I’m convinced now that the almost non-existent controversy surrounding the show (I may have been the only person in the media to pick up on it outside of Deadline) was all for display, a clever way to attract eyes to what can best be described as a mediocre comedy. The violence is certainly there — blood sprays liberally, and the premise of the show is built around a man shot in the face on two different occasions — but that violence is so cartoonish as to almost be benign. There’s nothing ghastly or intense about the bloodshed, and there is so little investment in any of the characters that their eventual bullet-riddled bodies affect no emotion.

That’s not to say that Bullet in the Face is not without some fun. It can be ridiculous, and ridiculously fun (especially when Eddie Izzard is onscreen) but the offbeat goofiness of the IFC comedy wears quickly thin, which is why it would’ve made for a much better weekly half-hour series.

It’s difficult to describe the kind of off-kilter energy coursing through Bullet in the Face, except to say that — had I not already known that it was from Alan Spencer, the writer behind the 80’s show Sledgehammer — I would’ve thought, “Hey, this reminds me in tone of the 80’s show, Sledgehammer.”

The show stars Max Williams as Gunter Vogler, the muscle for Heinrich Tannhauser (Eddie Izzard), a crime lord engaged in a mob war with the head of another crime family (Eric Roberts). Tannhauser, however, discovers that his wife is sleeping with another man and asks that Gunter kill her. The rub, however, is that the other man is Gunter, and before Gunter can take out Tannhauser’s wife/his mistress — who is pregnant with Gunter’s child — she shoots him in face.

Gunter wakes up three months later only to discover that, after a transplant, he now has the face of a cop that he had shot before he had himself been shot in the face. The police department had given him a transplant in an effort to use him to get inside the Tannhauser syndicate and take it down from the inside. Gunter, who knows nothing but violence, is hesitant to agree (“I will not live my life with some other face I do not recognize. I am not Mickey Rourke.”), but ultimately does so after discovering that his old boss and his mistress both want him dead.

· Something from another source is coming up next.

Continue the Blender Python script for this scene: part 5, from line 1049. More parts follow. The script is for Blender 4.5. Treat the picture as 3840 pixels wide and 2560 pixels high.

The exaggerated nature of the show, the bad German accents, and the over-the-top violence aside, the opening episode is a strong one, intentionally bad-funny. It’s when the show escapes from the series arc and devolves into an absurd case-of-the-week procedural that Bullet in the Face becomes wearying. It’d have been a much better show had they beefed up the roles of Eric Roberts and Eddie Izzard and the focus centered exclusively on the gang war, with Gunter unwillingly trapped in between on the side of the law, instead of padding the arc with cases. It’s still very much watchable, and at times punctuated with nutbar moments of delightfully deranged humor, but it’s best digested in installments rather than in two hour-and-a-half chunks, as it’s being aired on IFC starting tonight starting at 10.